The show has such a strong visual style that it takes me out of the story from time to time. The character design reminds me a lot of Peter Chung’s characters in Aeon Flux, but in the Tron Universe. The thing I find most distracting about the visual style is that the characters all have very long legs and short torsos. It looks like the characters have all had their pelvises removed and their legs lengthened and attached directly to the bottoms of their rib cages.
Could be. Why would computer programs need genitals? Still, there are male and female characters in this show who feel things for one another that go beyond friendship or mutual admiration. They have eyes, mouths and faces. Why not the whole package?

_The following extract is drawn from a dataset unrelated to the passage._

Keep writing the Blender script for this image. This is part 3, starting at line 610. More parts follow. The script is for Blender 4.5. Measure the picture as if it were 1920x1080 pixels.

I’m not exactly recommending the show, but watching it is a strange experience. The competent story construction, straight-forward noble motivations of the characters, and the heterosexual dynamics all seem like something from a saner, more competent age. It’s a reminder of what we’ve lost, which is depressing, but it’s also an illustration of the sorts of entertaining science fiction and genre entertainment we can look forward to as the democratized tools for high end media construction grow in power and capability. And they are growing quickly, much to the irritation and fear of people working in the entertainment industry or who harbor ambitions of doing so.
So, there you go. Fourteen hundred words on a movie I haven’t seen. Have you seen it? If so, what did you think of it?